If you defend the arc, they penetrate and make. If you have a rim protector, they make shots in mid-range, a lost art in the NBA. (Watch that Houston - Portland series for clarification.) If the starters fall behind, they pull them. No player gets to take them out of the game with an 8-for-30 night because he's The Star. No player gets to conserve his energy for offense, because all five guys can score. Players come here and get better, more conditioned (especially Diaw and Mills), and overcome adversity. I'm thinking primarily of Splitter, posterized for the ages by James last year, stuffing Wade in one of a dozen Clinch Definition moments in tonight's game. And that guy's had his minutes go up and down at Popovich's whim, without pouting.

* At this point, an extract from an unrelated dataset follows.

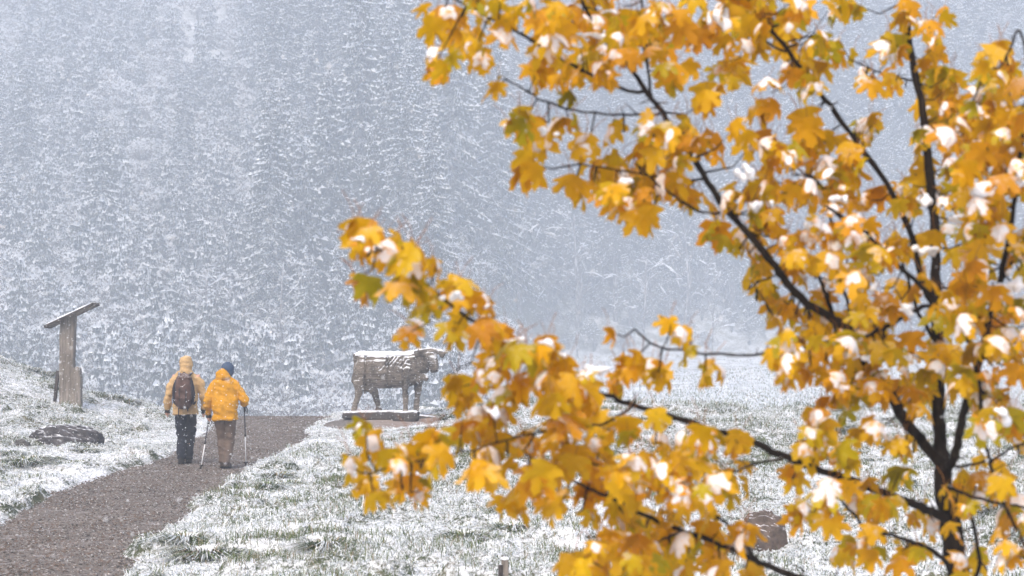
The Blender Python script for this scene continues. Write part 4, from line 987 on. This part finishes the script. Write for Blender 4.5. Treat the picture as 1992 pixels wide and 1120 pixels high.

It's incredibly inspiring, really.

I don't root for the Spurs and never have; I'm a Sixers fan. But by watching this series, I don't have to put all of my hopes that the upcoming draft class has to have a Magic Duncan for my team to be good. Instead, they could find talent from all over the globe, coach them up, keep them together over the years, hire the right coach and spread the minutes to a bunch of useful role players. And absolutely run away with a championship.

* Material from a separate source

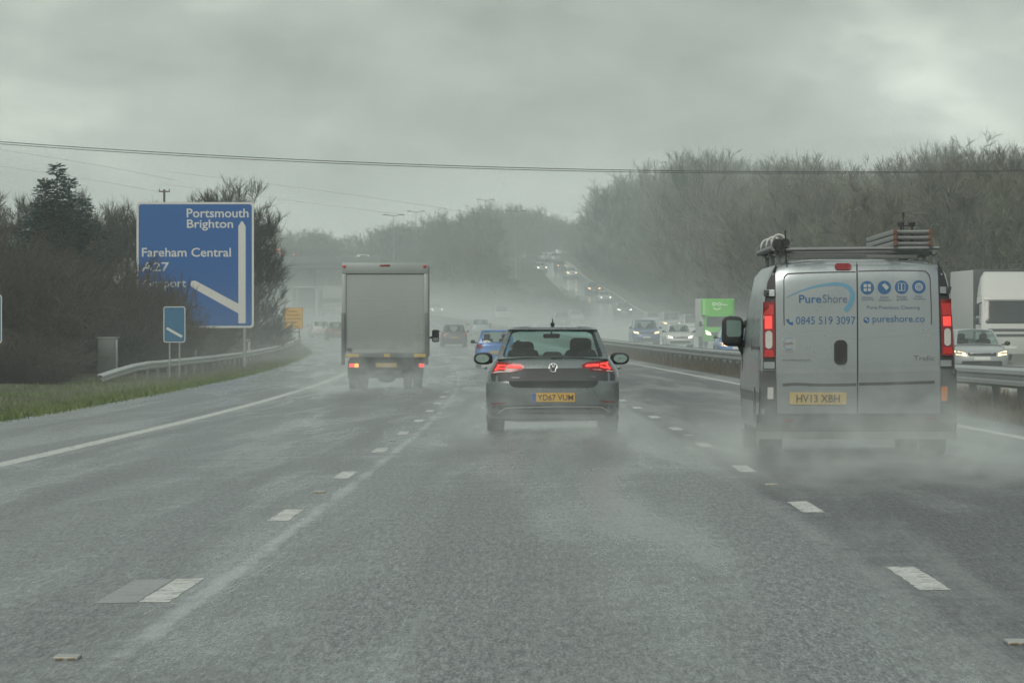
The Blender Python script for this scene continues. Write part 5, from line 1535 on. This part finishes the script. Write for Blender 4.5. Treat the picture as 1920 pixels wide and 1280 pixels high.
SKY = [(-60, 350), (0, 343), (30, 352), (60, 335), (150, 345), (200, 366), (260, 362), (320, 348), (352, 333), (400, 322), (450, 330), (480, 352), (500, 400), (515, 424), (560, 421), (600, 430), (640, 430), (700, 424), (740, 405), (760, 416), (800, 404), (850, 392), (900, 379), (960, 381), (1000, 384), (1040, 400), (1080, 408), (1100, 396), (1125, 345), (1160, 305), (1200, 291), (1250, 284), (1300, 269), (1350, 271), (1400, 291), (1450, 288), (1500, 282), (1560, 294), (1620, 284), (1700, 290), (1730, 258), (1780, 239), (1830, 266), (1880, 274), (1910, 249), (2100, 270)]
def sky(x): return float(np.interp(x, [a for a, b in SKY], [b for a, b in SKY])) + (14 if x > 1110 else 3)

def build_vegetation():
    rnd = random.Random(21)
    bark = mat('bark', (.095, .088, .074), .9, 0, .3, 2); bark2 = mat('bark_brown', (.07, .055, .042), .9, 0, .3, 2)
    twg = mat('twigs', (.150, .143, .120), .9, 0, .35, .25); twd = mat('twigs_dark', (.046, .045, .038), .9, 0, .35, .4); twb = mat('twigs_brown', (.058, .047, .037), .9, 0, .4, .5); twg2 = mat('twigs_olive', (.142, .148, .108), .9, 0, .35, .25)
    ndl = mat('needles', (.022, .058, .046), .8, 0, .4, 1.2)
    for mm in (twg, twg2, twd, twb, bark):
        t = NT(mm.node_tree); b = t.n['Principled BSDF']; src = b.inputs['Base Color'].links[0].from_socket
        oi = t.node('ShaderNodeObjectInfo'); f = t.m('MULTIPLY_ADD', oi.outputs['Random'], .5, .75)
        mx = t.node('ShaderNodeMix', data_type='RGBA', blend_type='MULTIPLY'); mx.inputs[0].default_value = 1
        t.l.new(src, mx.inputs[6]); t.l.new(f, mx.inputs[7])
        warm = t.mix(t.m('FRACT', t.m('MULTIPLY', oi.outputs['Random'], 7.3)), (1.06, .99, .91), (.93, 1.0, 1.0))
        m2 = t.node('ShaderNodeMix', data_type='RGBA', blend_type='MULTIPLY'); m2.inputs[0].default_value = 1
        t.l.new(mx.outputs[2], m2.inputs[6]); t.l.new(warm, m2.inputs[7]); t.l.new(m2.outputs[2], b.inputs['Base Color'])
    # four tall trees for the woods, 10 m each before scaling
    wood = []
    for k in range(5):
        a = grow(rnd, 10, rnd.uniform(3.0, 3.7), prim=20, sec=7, ter=5, tw=7, clear=.02, tww=.017, twl=.75, trunk_r=.10)
        wood.append((as_mesh('bare_tree', a[0], a[1], bark), as_mesh('crown', a[2], a[3], twg if k % 2 else twg2)))
    near = []
    for k in range(3):
        a = grow(rnd, 10, rnd.uniform(2.5, 3.2), prim=20, sec=7, ter=6, tw=7, clear=.04, tww=.010, twl=.6, trunk_r=.10, up=.5)
        near.append((as_mesh('bare_tree', a[0], a[1], bark), as_mesh('crown', a[2], a[3], twd)))
    shr = []
    for k in range(4):
        a = grow_shrub(rnd, 4.0, 3.4, 34, 8, 13)
        shr.append((as_mesh('bare_shrub', a[0], a[1], bark2), as_mesh('crown', a[2], a[3], twb if k % 2 else twd)))
    con = []
    for k in range(2):
        a = grow_conifer(rnd, 10, 2.6)
        con.append((as_mesh('conifer', a[0], a[1], bark), as_mesh('crown', a[2], a[3], ndl)))
    # --- right-hand wood
    cand = []
    for i in range(1600):
        d = rnd.uniform(215, 800); off = rnd.uniform(3.6 if d < 400 else 5.0, 50)
        X = hr(d) + off; x = 960 + X * FPX / d
        if x > 2120: continue
        g = ground(X, d); hm = 1.2 + (642 - sky(x)) * d / FPX - g
        if hm < 5: continue
        cand.append((x, X, d, g, hm, off))
    used = []; n = 0
    for (x, X, d, g, hm, off) in cand:
        if any(abs(x - u[0]) < 11 and abs(d - u[1]) < 36 for u in used): continue
        used.append((x, d)); h = min(hm * rnd.uniform(.78, .97), 20)
        if off < 5: h = min(h, hm * rnd.uniform(.45, .95))
        s = h / 10; w = max(.8, min(s, 1.5)) * rnd.uniform(.9, 1.25)
        plant(wood, n, (X, d, g - .1), rnd.uniform(0, 6.28), (w, w, s), 'bare_tree', 'bare grey winter tree in the dense wood on the right-hand slope', 'tree', 'trees of the right-hand wood'); n += 1
        if n >= 225: break
    # big trees that break the skyline
    for x, y, d, lab in ((1300, 281, 470, 'tall round-topped bare tree at the left summit of the right-hand wood'), (1780, 252, 300, 'tall spreading bare tree rising above the wood behind the silver van'), (1912, 262, 290, 'tall bare tree at the right edge of the photo'), (1140, 340, 640, 'leaning bare tree at the left end of the right-hand wood')):
        X = px(x, d); g = ground(X, d); h = 1.2 + (642 - y) * d / FPX - g; s = h / 10
        plant(near, n, (X, d, g), n, (min(s, 1.45), min(s, 1.45), s), 'bare_tree', lab, 'tree', 'trees of the right-hand wood'); n += 1
    # understorey along the foot of the wood
    for i in range(60):
        d = rnd.uniform(240, 760); X = hr(d) + rnd.uniform(3.0, 6.5); x = 960 + X * FPX / d
        if x > 1960: continue
        s = rnd.uniform(.6, 1.1)
        plant(shr, i, (X, d, ground(X, d)), rnd.uniform(0, 6), (s * 1.5, s * 1.5, s), 'bare_shrub', 'bare shrub at the foot of the right-hand wood', 'shrub', 'shrubs at the foot of the right-hand wood')
    # --- wooded hill in the middle and far left
    n = 0; used = []
    for i in range(1500):
        d = rnd.uniform(500, 1010); a, b = L(d) + E3 + 2.2, hl(d) - 1.2
        if b - a < 2: continue
        X = rnd.uniform(a, b); x = 960 + X * FPX / d
        if x < 470 or x > 1110: continue
        if 755 < d < 785 and X < -10: continue
        g = ground(X, d); hm = 1.2 + (642 - sky(x)) * d / FPX - g
        if hm < 3.5 or any(abs(x - u[0]) < 11 and abs(d - u[1]) < 55 for u in used): continue
        xr = x + 4.6 * FPX / d
        if xr > 985:
            hm = min(hm, 1.2 + (642 - float(np.interp(xr, [985, 1000, 1050, 1085, 1110], [484, 496, 552, 598, 625]))) * d / FPX - g)
            if hm < 1.5: continue
        used.append((x, d)); h = min(hm * rnd.uniform(.8, 1.0), 15)
        if X - a < 4 or b - X < 4: h = min(h, rnd.uniform(4, 8))
        if d < 560: h = min(h, rnd.uniform(2.5, 4.5))
        s = h / 10; w = max(s, .55) * rnd.uniform(.9, 1.3)
        plant(wood, n, (X, d, g - .1), rnd.uniform(0, 6.28), (w, w, s), 'bare_tree', 'hazy bare tree on the wooded hill between the two roads', 'tree', 'trees on the central hill'); n += 1
        if n >= 110: break
    # trees closing the view beyond the crest of the hill road
    for i in range(46):
        d = rnd.uniform(885, 1040); x = rnd.uniform(915, 1150); X = px(x, d)
        if hl(d) - 3 < X < hr(d) + 3: continue
        g = ground(X, d); hm = 1.2 + (642 - sky(x)) * d / FPX - g
        if hm < 4: continue
        s = min(hm, 17) * rnd.uniform(.82, 1) / 10
        plant(wood, i, (X, d, g - .1), rnd.uniform(0, 6.28), (s * 1.1, s * 1.1, s), 'bare_tree', 'hazy bare tree beyond the crest of the hill road', 'tree', 'trees beyond the crest')
    # trees left of the far carriageway, seen past the sign
    for i in range(16):
        d = rnd.uniform(820, 1000); x = rnd.uniform(430, 620); X = px(x, d); g = ground(X, d)
        h = max(4, min(14, 1.2 + (642 - sky(x)) * d / FPX - g)) * rnd.uniform(.85, 1); s = h / 10
        plant(wood, i, (X, d, g), i, (s * 1.2, s * 1.2, s), 'bare_tree', 'hazy far bare tree beyond the overbridge', 'tree', 'trees beyond the overbridge')
    # --- left-hand side: trees behind, thicket in front
    for i, (x, y, d) in enumerate(((-20, 345, 236), (20, 350, 240), (55, 332, 250), (140, 348, 246), (175, 352, 236), (205, 362, 244), (240, 366, 238), (275, 360, 250), (325, 350, 246))):
        X = px(x, d); g = ground(X, d); h = 1.2 + (642 - y) * d / FPX - g; s = h / 10
        plant(near, i, (X, d, g), i * 1.3, (s * .9, s * .9, s), 'bare_tree', 'slender bare tree in the row behind the thicket left of the big sign', 'tree', 'trees behind the left thicket')
    for i, (x, y, d, lab) in enumerate(((358, 330, 236, 'bare tree showing above the left half of the big blue sign'), (408, 320, 232, 'twiggy bare tree rising highest above the big blue sign'), (450, 328, 238, 'bare tree above the right corner of the big blue sign'), (478, 350, 240, 'bare tree at the right edge of the big sign'), (484, 436, 246, 'low spreading bare tree drooping over the exit lane right of the big sign'))):
        X = px(x, d); g = ground(X, d); h = 1.2 + (642 - y) * d / FPX - g; s = h / 10
        plant(near, i + 1, (X, d, g), i * 2.1, (s * (1.15 if i < 3 else .8), s, s), 'bare_tree', lab, 'tree', 'trees around the big sign')
    for i, (x, y, d, w, lab) in enumerate(((107, 304, 212, 1.5, 'dark green conifer, tallest of its clump, left of the big sign'), (84, 332, 210, 1.45, 'dark green conifer on the left side of its clump'), (129, 330, 214, 1.5, 'dark green conifer on the right side of its clump'), (160, 368, 209, 1.25, 'lowest dark green conifer of the clump, nearest the big sign'), (66, 376, 213, 1.2, 'short dark green conifer at the far left of the clump'))):
        X = px(x, d); g = ground(X, d); h = 1.2 + (642 - y) * d / FPX - g; s = h / 10
        plant(con, i, (X, d, g), i * 1.7, (w, w, s), 'conifer', lab, 'conifer', 'conifers left of the big sign')
    FR = [(-60, 440), (0, 430), (60, 455), (120, 468), (180, 455), (225, 465), (250, 486), (275, 505), (300, 512), (325, 530), (345, 555), (362, 600), (385, 655), (470, 655)]
    def place_shrub(x, d, lo, hi, lab, grp, wmul=1.0):
        X = px(x, d); g = ground(X, d); y = float(np.interp(x, [a for a, b in FR], [b for a, b in FR]))
        hm = 1.2 + (642 - y) * d / FPX - g
        s = max(.25, min(hm * rnd.uniform(lo, hi) / 4.0, 1.6))
        w = max(.5, s) * wmul * rnd.uniform(.8, 1.1)
        plant(shr, rnd.randrange(4), (X, d, g), rnd.uniform(0, 6), (w, w, s), 'bare_shrub', lab, 'shrub', grp)
    for i in range(70):
        d = rnd.uniform(160, 205); x = rnd.uniform(-50, 55 if d < 171 else (235 if d < 180 else (300 if d < 193 else 250)))
        if abs(x - 205) < 75 and d < 176: continue
        place_shrub(x, d, .5, .92, 'brown bare shrub in the thicket left of the big sign', 'shrubs of the left thicket')
    for i in range(14):
        d = rnd.uniform(181, 191); x = 258 + i * 6 + rnd.uniform(-4, 4)
        place_shrub(x, d, .72, .9, 'brown bare shrub growing up in front of the lower left of the big sign', 'shrubs in front of the big sign', .62)
    for i in range(26):                                   # low brambles at the foot of the thicket
        d = rnd.uniform(146, 172); x = rnd.uniform(-60, 105); X = px(x, d)
        s = rnd.uniform(.22, .42)
        plant(shr, i, (X, d, ground(X, d)), rnd.uniform(0, 6), (s * 1.7, s * 1.7, s), 'bramble', 'low dark bramble at the foot of the left thicket', 'bramble', 'brambles on the left verge')
    for i in range(30):                                   # scrub below and beside the sign
        x = rnd.uniform(330, 520); d = rnd.uniform(200, 262); X = px(x, d)
        if X > L(d) + e0(d) - 4.2: continue
        s = rnd.uniform(.35, .8) if x < 490 else rnd.uniform(.2, .45)
        plant(shr, i, (X, d, ground(X, d)), rnd.uniform(0, 6), (s * 1.3, s * 1.3, s), 'bare_shrub', 'dark bare shrub under and behind the big sign', 'shrub', 'shrubs behind the big sign')
    for i in range(14):
        x = 492 + i * 4.6; d = 268 + i * 2.2; X = px(x, d); s = rnd.uniform(.08, .16) if i > 5 else rnd.uniform(.25, .5)
        plant(shr, i, (X, d, ground(X, d)), rnd.uniform(0, 6), (s * 1.6, s * 1.6, s), 'bare_shrub', 'low dark shrub between the barrier end and the yellow board', 'shrub', 'shrubs beside the yellow board')
    for i in range(22):                                   # bushes on the nose between the carriageways
        d = rnd.uniform(440, 560); a, b = L(d) + E3 + 1.2, hl(d) - 1.0
        if b - a < .6: continue
        X = rnd.uniform(a, b); s = rnd.uniform(.25, .55)
        plant(shr, i, (X, d, ground(X, d)), rnd.uniform(0, 6), (s * 1.5, s * 1.5, s), 'bare_shrub', 'hazy dark shrub on the nose where the hill road joins', 'shrub', 'shrubs between the roads')
    # --- grass
    def blades(name, spots, hmin, hmax, w, m, lean=.5):
        rng = np.random.default_rng(4); V = []; F = []
        for (X, d) in spots:
            z = ground(X, d); k = len(V); h = rng.uniform(hmin, hmax); a = rng.uniform(0, 6.28); l = rng.normal(0, lean, 2) * h
            dx, dy = math.cos(a) * w, math.sin(a) * w
            V += [(X - dx, d - dy, z - .03), (X + dx, d + dy, z - .03), (X + l[0], d + l[1], z + h)]; F.append((k, k + 1, k + 2))
        o = rawmesh(name, V, F, m); o['kind'] = 'stuff'
    gm, t, b = new_mat('verge_grass')
    tc = t.node('ShaderNodeTexCoord').outputs['Object']
    t.l.new(t.ramp(t.m('MULTIPLY_ADD', t.noise(tc, .5, 4, .6), .6, t.m('MULTIPLY', t.noise(tc, 9, 3, .6), .4)), [(.3, (.045, .065, .022)), (.46, (.095, .145, .045)), (.58, (.16, .20, .07)), (.72, (.16, .13, .075))]), b.inputs['Base Color']); b.inputs['Roughness'].default_value = .8
    dm, t, b = new_mat('dead_grass')
    tc = t.node('ShaderNodeTexCoord').outputs['Object']
    t.l.new(t.ramp(t.noise(tc, 1.6, 5, .7), [(.3, (.035, .032, .022)), (.5, (.085, .070, .042)), (.7, (.16, .125, .075))]), b.inputs['Base Color']); b.inputs['Roughness'].default_value = .9
    r2 = random.Random(8)
    sp = []
    while len(sp) < 42000:
        d = 62 + 190 * r2.random() ** 1.3; off = -.28 + .4 * r2.random() + 8.0 * r2.random() ** 1.4
        if d > 165 and off > 4.6: continue
        sp.append((L(d) + e0(d) - off, d))
    blades('grass', sp, .03, .17, .012, gm, .8)
    sp = []
    while len(sp) < 22000:
        d = 150 + 165 * r2.random(); off = r2.uniform(.3, 6.5)
        sp.append((L(d) + e0(d) - off, d))
    blades('verge_weeds', sp, .04, .16, .012, dm, .4)
    sp = []
    while len(sp) < 42000:
        d = 48 + 260 * r2.random() ** 1.5; X = L(d) + r2.uniform(E1 + .05, E2 - .1); sp.append((X, d))
    blades('median_grass', sp, .10, .42, .010, dm, .35)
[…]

That never used to work, and even when it seemed to, it was only in a power vacuum, until some new Jordan or Bryant or Shaq or James came along to end you with his star power. The Spurs have shown the world a better way to build a team, and a better way to play basketball; it's as if the Webber/Divac Kings had beaten the Shaq/Kobe Lakers. (These Spurs are much more mentally tough and better on defense than those Kings teams, of course.) And even if they fall apart with injuries or age or complacency next year, and even if Popovich and Duncan and Parker and Ginobili all decide to walk away, that should stick.

But honestly? I don't think they are going anywhere. If there's an easier situation to be a star player than what the Spurs have got going right now, I haven't seen it. No one seems to be looking for more numbers, chafing under Popovich, looking for endorsement deals, or in any way angry about any damned thing at all. Duncan, Parker and Ginobili might play 50 regular season games next year and be even more ready for the playoffs, with the club still holding a 2 or 3 seed.

You've got hot weather, you're the only team in town, you've got interesting teammates from all walks of life, and you play historically great and beautiful ball. Why would anyone want to leave this?

And more importantly, why would anyone want to make any other kind of team?

1 comment:

Snd_dsgnr said...

Really nice rundown man. I'm not a Spurs fan, I don't look back on game 6 of last years finals and immediately feel my blood pressure rise like I do when I think of the Giants-Ravens Super Bowl or UNC-Utah in the 1998 Final Four, but this is a pretty great illustration of why they're my favorite NBA team to watch.